Et pour finir: il y a une juste sévérité. Saint Thomas d'Aquin dit que la loi, qui est une expression fondamentale de celui qui dirige, et donc de celui qui poursuit le bien commun, la loi devrait être modérément répressive si ont veut obtenir des résultats. Il ne fait aucun doute que la loi et aussi cette série d'aménagements significatifs, - mais je pense que c'est une situation totalement nouvelle par rapport au passé - ne font pas naître la valeur de la vie. La valeur de la vie naît ailleurs, la valeur de la vie naît dans la conscience de la personne qu'on aide à percevoir le mystère de son existence et à porter le mystère de son existence. Elle est là, elle est dans les profondeurs de la conscience personnelle, et elle est dans la profondeur de l'expérience d'une société bonne, celle de la famille et des réalités du peuple où s'exprime la culture de notre peuple, c'est là que l'expérience de la vie puis le maximum de clarté et le maximum de dignité. Mais si la loi est pensée en fonction, dans la défense et la promotion de ces valeurs, ellea une valeur fondamentale.

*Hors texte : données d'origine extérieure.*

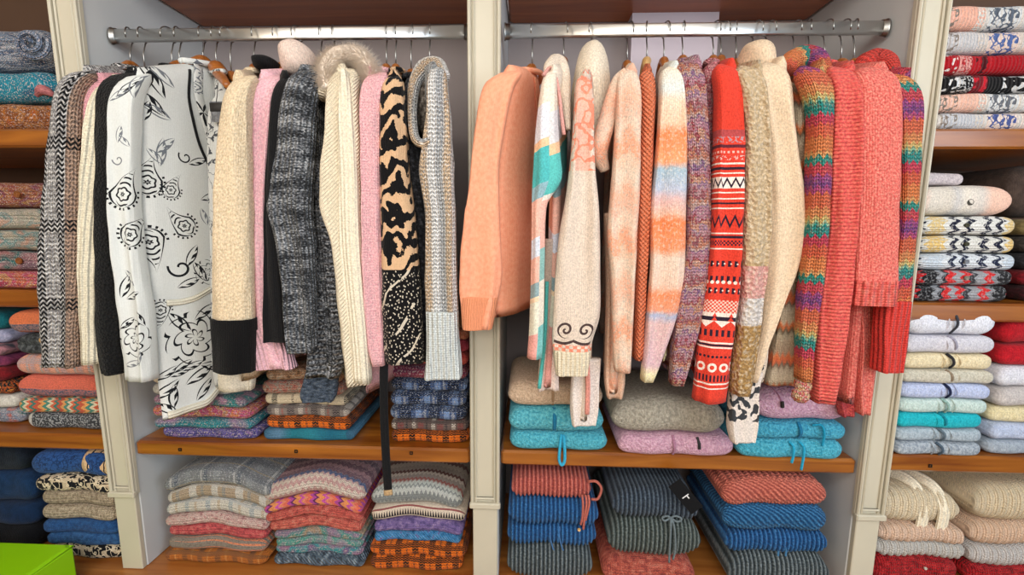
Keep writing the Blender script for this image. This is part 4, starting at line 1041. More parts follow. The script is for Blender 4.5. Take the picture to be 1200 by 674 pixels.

C'est pourquoi il faut qu'il y ait des institutions qui sachent aller à contre-courant, qui contredisent cette permissivité de caractère éthique et social qui a été la tragédie de ces dernières décennies en Italie (ndt: et pas seulement!!), afin d'établir des règles fondamentales de comportement normatif. Bien sûr, nous ne comptons pas sur les lois pour faire naître ces valeurs; nous comptons sur les lois pour la défense et la promotion des valeurs. Nous devons accomplir à tous les niveaux la grande tâche que Cesare Pavese (http://fr.wikipedia.org/wiki/Cesare_Pavese ) a tant de fois emblématisé dans son "Métier de vivre": la vie est un métier; nous devons savoir quels sont les contenus de ce métier, nous devons l'apprendre, nous devons être aidés pour l'apprendre, nous devons être aidés pour l'exprimer.